Pain, once more. Less than 90 days, 88 days to be exact, counting down to the first term of STPM, I did nothing, less than expected. Why did I do so? Because I procrastinate, because I was asshole in time management, because I was obstinate to not join any tuition, because of me, and myself, my folly.

Your days are counted, you see, Yang. How many days are left? And you haven't even cover a single chapter in Physics and Malaysian studies. What in the actual fuck are you doing? Are you planning to fuck yourself up over? This is the only chance to get a springboard to my desired university, and you decide to fuck this over?

How are you going to finish all 11 chapters of Physics in so 'many' days? How are you going to know where your standard is when your school teachers are a bunch of less committed people (exceptions for Chemistry and Maths)? You are just taking four subjects, and you decide to fuck yourself up with your choices? Are you going to waste your fucking time here, putting your time and energy here, and yield nothing? 

I say this once more motherfucker. If you don't get your fucking ass moving, you are screwed. You spend one more second on Youtube watching comedies, animes, you are spelling your pit of nadir faster than ever. The more you procrastinate by not sleeping and watching Youtube; the more time that you spend in school during those useless periods doing nothing, learning nothing; the more time you waste; the more fucking trouble you are bringing to yourself.
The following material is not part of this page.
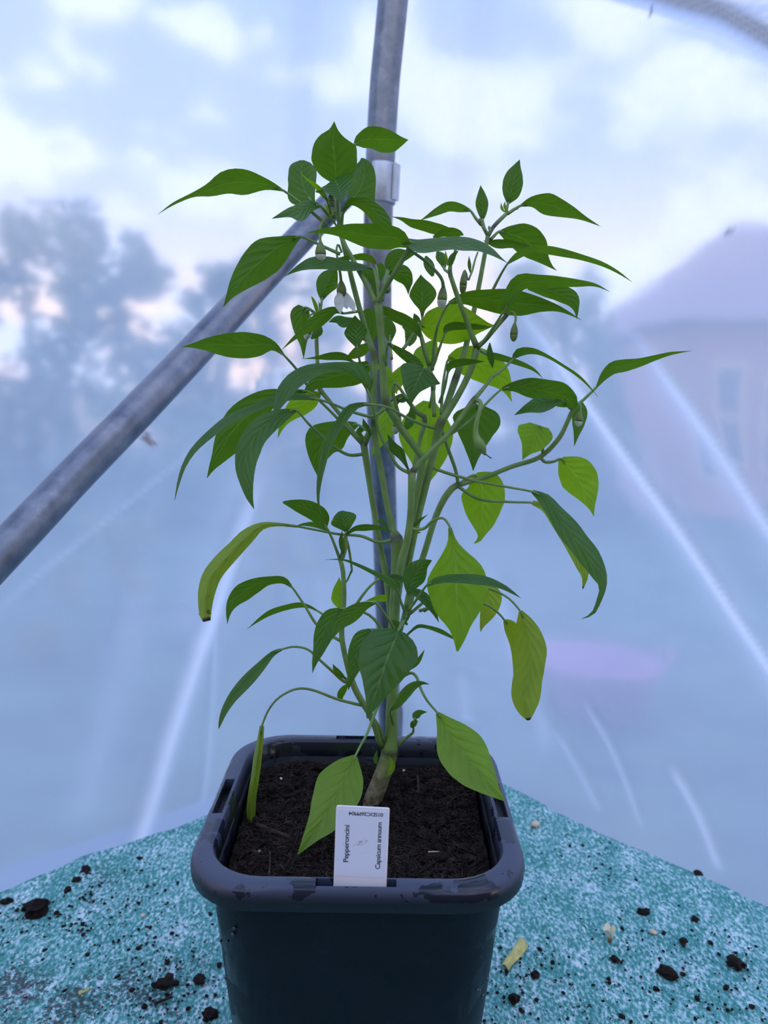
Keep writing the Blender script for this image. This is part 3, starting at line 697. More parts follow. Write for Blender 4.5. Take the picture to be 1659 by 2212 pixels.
# droplets on the pot side
rng = random.Random(21); bm = bmesh.new()
for k in range(150):
    side = rng.choice((-1, -1, 1, 1, 1, 1, 1)); z = rng.uniform(.03, .165)
    h = .072 + (.0888 - .072) * (z - .006) / .174; a = rng.uniform(-h * .9, h * .75)
    r = rng.uniform(.0006, .0017)
    if side == 0: c = Vector((rng.uniform(.0, h * .8), -h, z))
    else: c = Vector((side * h, a, z))
    ca = h - .033
    if side != 0 and c.y < -ca:      # round the corner
        ang = rng.uniform(0, math.pi / 2); c = Vector((side * (ca + .033 * math.cos(ang)), -(ca + .033 * math.sin(ang)), z))
    g = bmesh.ops.create_icosphere(bm, subdivisions=1, radius=r)
    for v in g['verts']: v.co = Vector((v.co.x, v.co.y, v.co.z * 1.25)) + c
dr = obj('droplets', bm, M['drop'], body); dr['kind'] = 'stuff'

# ------------------------------------------------------------------ compost
SB = 0.1755
def soil_h(x, y):
    v = Vector((x, y, 0))
    h = SB + 0.004 * noise.noise(v * 22 + Vector((3, 1, 0))) + 0.0070 * (0.5 - abs(noise.noise(v * 48))) + 0.0050 * (0.4 - abs(noise.noise(v * 120 + Vector((5, 2, 1))))) + 0.0024 * noise.noise(v * 300) - 0.0035
    h += 0.004 * (y / .08) * 1.0 + 0.004 * max(0, -x / .08) * max(0, (y + .02) / .08) + 0.004 * max(0, x / .08) * max(0, y / .08)
    h -= 0.006 * math.exp(-((x - .015) ** 2 + (y - .01) ** 2) / .0009)
    return h
n = 170; h = .0825
bm = bmesh.new(); gv = {}
for i in range(n + 1):
    for j in range(n + 1):
        x, y = -h + 2 * h * i / n, -h + 2 * h * j / n
        ax_, ay_ = abs(x) - (h - .031), abs(y) - (h - .031)
        if ax_ > 0 and ay_ > 0 and math.hypot(ax_, ay_) > .0315: continue
        gv[i, j] = bm.verts.new((x, y, soil_h(x, y)))
for i in range(n):
    for j in range(n):
        q = [gv.get(k) for k in ((i, j), (i + 1, j), (i + 1, j + 1), (i, j + 1))]
        if all(q): bm.faces.new(q)
soil = obj('potting_compost', bm, M['soil']); tag(soil, 'dark brown fibrous compost filling the black pot', 'compost', kind='stuff')
def soil_pt(x, y, lift=0.0):
    p = pxz(x, y, SB)
    for _ in range(4): p = pxz(x, y, soil_h(p.x, p.y))
    return Vector((p.x, p.y, soil_h(p.x, p.y) + lift))
def inside(x, y, m=.079):
    ax_, ay_ = abs(x) - (m - .03), abs(y) - (m - .03)
    return abs(x) < m and abs(y) < m and not (ax_ > 0 and ay_ > 0 and math.hypot(ax_, ay_) > .03)
rng = random.Random(8); bm = bmesh.new()
for k in range(2600):                       # crumbs
    x, y = rng.uniform(-.08, .08), rng.uniform(-.08, .08)
    if not inside(x, y): continue
    r = rng.choice((.0008, .0010, .0013, .0016, .0020, .0030)) * rng.uniform(.7, 1.2)
    lump_into(bm, Vector((x, y, soil_h(x, y) + r * .25)), r, rng, .8, 1, .9)
o = obj('crumbs', bm, M['soil'], soil); o['kind'] = 'stuff'
bm = bmesh.new()
for k in range(7500):                       # root and peat fibres
    x, y = rng.uniform(-.08, .08), rng.uniform(-.08, .08)
    if not inside(x, y): continue
    l = rng.uniform(.002, .008); a = rng.uniform(0, 6.28); cz = rng.uniform(-.4, .5)
    d = Vector((math.cos(a), math.sin(a), cz)) * l; c = Vector((x, y, soil_h(x, y) + .0008 + rng.uniform(0, .0022)))
    k_ = Vector((-d.y, d.x, rng.uniform(-.3, .6) * l)) * rng.uniform(-.35, .35)
    r = rng.uniform(.00014, .00042)
    tube_into(bm, [c - d * .5, c - d * .15 + k_ * .8, c + d * .2 + k_, c + d * .5], [r, r, r, r * .6], 3, cap=False)
o = obj('fibres', bm, M['fibre'], soil); o['kind'] = 'stuff'

def stick(name, a, b, r, label, cat, mat='twig', mid=None, off=Vector((0, 0, 0))):
    m_ = (a + b) / 2 + (mid or Vector((0, 0, .002)))
    bm = bmesh.new(); pts = path3([tuple(a), tuple(m_), tuple(b)], 5)
    tube_into(bm, rel(pts, a), [r * (1 + .15 * math.sin(k * 2.1)) * (1 - .03 * k) for k in range(len(pts))], 7)
    o = obj(name, bm, M[mat]); o.location = a; return tag(o, label, cat)
stick('twig', soil_pt(552, 1787, .0015), soil_pt(712, 1856, .0015), .0016, 'long brown twig lying on the compost left of the white label', 'twig', mid=Vector((0, 0, .0012)))
stick('twig', soil_pt(575, 1925, .0005), soil_pt(583, 1858, .006), .0008, 'thin dark twig standing in compost at the front left of the pot', 'twig', mid=Vector((.001, 0, .001)))
stick('twig', soil_pt(902, 1682, .002), soil_pt(904, 1722, .002), .0011, 'short grey-brown twig on compost right of the stem', 'twig')
stick('straw', soil_pt(925, 1847, .002), soil_pt(955, 1850, .002), .0005, 'pale straw bit on compost right of the white label', 'straw', 'straw', mid=Vector((0, 0, .0004)))
for x, y, r, lab in ((560, 1836, .0013, 'white perlite grain in the compost below the curled yellow leaf'), (607, 1687, .0013, 'white perlite grain in the compost at the back left of the pot'), (872, 1666, .0010, 'white perlite grain in the compost right of the stem')):
    bm = bmesh.new(); c = soil_pt(x, y, r * .5); lump_into(bm, Vector((0, 0, 0)), r, rng, .8, 2, .25); o = obj('perlite_grain', bm, M['perlite']); o.location = c; tag(o, lab, 'perlite')
bm = bmesh.new()
for k in range(60):
    p = Vector((rng.gauss(0, .0038), rng.gauss(0, .0018), abs(rng.gauss(0, .0014)))); d = Vector((rng.uniform(-1, 1), rng.uniform(-1, 1), rng.uniform(-.3, .5))) * .0028
    tube_into(bm, [p - d * .5, p + Vector((0, 0, .0004)), p + d * .5], [.0004, .0007, .0003], 4)
lump_into(bm, Vector((0, 0, 0)), .0036, rng, .55, 2, .5)
o = obj('bark_chip', bm, M['chip']); o.location = soil_pt(945, 1913, .002); tag(o, 'reddish bark chip on the compost by the front rim', 'bark chip')

# ------------------------------------------------------------------ white plant label in the front slot of the rim
tb_ = px(777, 1921, -.0915); tw, th, tt = .0296, .064, .0013
lab = thing('plant_label', Vector((tb_.x, -.0915, .192)), 'white plastic plant label stuck in the front rim of the black pot', 'plant label')
lab.rotation_euler = (math.radians(-2.5), math.radians(1.4), math.radians(-1.5))
TH = .0515                         # height of the plate
bm = bmesh.new()
pts = [(-tw / 2, 0)] + [(-tw / 2 + .0012 - .0012 * math.cos(a), TH - .0012 + .0012 * math.sin(a)) for a in [math.pi / 2 * k / 4 for k in range(5)]] + [(tw / 2 - .0012 + .0012 * math.sin(a), TH - .0012 + .0012 * math.cos(a)) for a in [math.pi / 2 * k / 4 for k in range(5)]] + [(tw / 2, 0)]
fr = [bm.verts.new((x, -tt / 2, z)) for x, z in pts]; bk = [bm.verts.new((x, tt / 2, z)) for x, z in pts]
bm.faces.new(fr); bm.faces.new(bk[::-1])
for k in range(len(pts)): bm.faces.new((fr[k], bk[k], bk[(k + 1) % len(pts)], fr[(k + 1) % len(pts)]))
bmesh.ops.recalc_face_normals(bm, faces=bm.faces)
plate = obj('plate', bm, M['tag'], lab, smooth=False)
bm = bmesh.new(); box_into(bm, (-.0138, -tt / 2 - .00012, .0108), (.0134, -tt / 2 + .0001, TH - .0018)); sticker = obj('sticker', bm, M['sticker'], lab, smooth=False)
def lettering(text, x, z, size, rot, length):
    cu = bpy.data.curves.new('lettering', 'FONT'); cu.body = text; cu.size = size; cu.align_x = 'CENTER'; cu.align_y = 'CENTER'; cu.extrude = .00003; cu.resolution_u = 3; cu.space_character = .93; cu.offset = size * .012
    t = bpy.data.objects.new('lettering_curve', cu); COL.objects.link(t); bpy.context.view_layer.update()
    me = bpy.data.meshes.new_from_object(t.evaluated_get(bpy.context.evaluated_depsgraph_get())); bpy.data.objects.remove(t); bpy.data.curves.remove(cu)
    ca, sa = math.cos(rot), math.sin(rot); xs = [v.co.x for v in me.vertices]; stretch = length / (max(xs) - min(xs))
    for v in me.vertices:
        X, Y_, Z_ = v.co.x * stretch, v.co.y, v.co.z
        v.co = (x + X * ca - Y_ * sa, -tt / 2 - .00017 - Z_, z + X * sa + Y_ * ca)
    me.materials.clear()
    o = obj('lettering', me, M['ink'], sticker, smooth=False); return o
lettering('Pepperoncini', -.0083, .0300, .0040, math.pi / 2, .0217)
lettering('Capsicum annuum', .0096, .0297, .0038, math.pi / 2, .0273)
lettering('01SDC26PPI04', .0018, .0478, .0029, math.pi, .0190)

# ------------------------------------------------------------------ pepper plant
AX = 0.04                          # distance line of the main stem
BASE = soil_pt(803, 1738)
plant = thing('pepper_plant', BASE, 'leafy green pepper plant with buds and white flower growing in the black pot', 'plant')
lrng = random.Random(3)

def tube_px(name, pts, mat, parent, n=None, sides=8, woody=None, nodes=()):
    """pts: (x, y, Y offset, radius in pixels)"""
    n = n or max(6, 4 * (len(pts) - 1)); P = crom(pts, n)
    V = [px(x, y, AX + o) for x, y, o, r in P]; R = [max(.2, r) * pscale(v) for v, (x, y, o, r) in zip(V, P)]
    bm = bmesh.new(); lw = bm.verts.layers.float.new('woody'); ln = bm.verts.layers.float.new('node')
    rings = tube_into(bm, rel(V, BASE), R, sides)
    for ring, (x, y, o, r) in zip(rings, P):
        for v in ring:
            v[lw] = max(0, min(1, woody(x, y))) if woody else 0
            v[ln] = max([max(0, 1 - math.hypot(x - a, y - b) / c) for a, b, c in nodes] or [0])
    return obj(name, bm, mat, parent)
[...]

Obstinate I was, I slept into nothingness, putting my phones aside after watching some more Youtube. I had no self control. I am weak. 

The usual head ache pulsated in my head, sending anguish pain into my head, resulted from my late nights up doing essentially nothing, watching Youtube, I did not even bother to pick up a book to read, regardless of the type of book. I planted my head into the pillow, shouted in a genuine roar of pain, regret, nothingness.

You just have to grind your ass for this one year and a half, you are going to get a head start and a worthwhile rest of a few months to watch all the Youtube you want. Actually you don't even have the year and a half, you got no time, wake up motherfucker, how much fucking time do you still want to waste? Do something more productive. Do something. Fucking do something productive, Yang.

You have less time than you surmised, and you still want to get yourself entangle in a relationship, forget it motherfucker, get your ass moving. The pain inside my head reverberated inside me, I hid away from the onus, the things that I ought to do, and cocooned myself in a corner, thinking of nothing, doing absolutely nothing, throwing myself into the comfort of nothingness.

Fuck me. This is your life, and mine, if you decide to fuck yourself up hard, I can't stop you. Go ahead. Go plunge your fucking arse into nothingness, achieve nothing in your life, let your life be just a fucking hollow shell of flesh. Fuck this shit. Fuck you. Get your fucking ass started, and your motherfucking obstinate head cracking on equations or some shit along those lines. Get yourself together. Do something, anything, productive.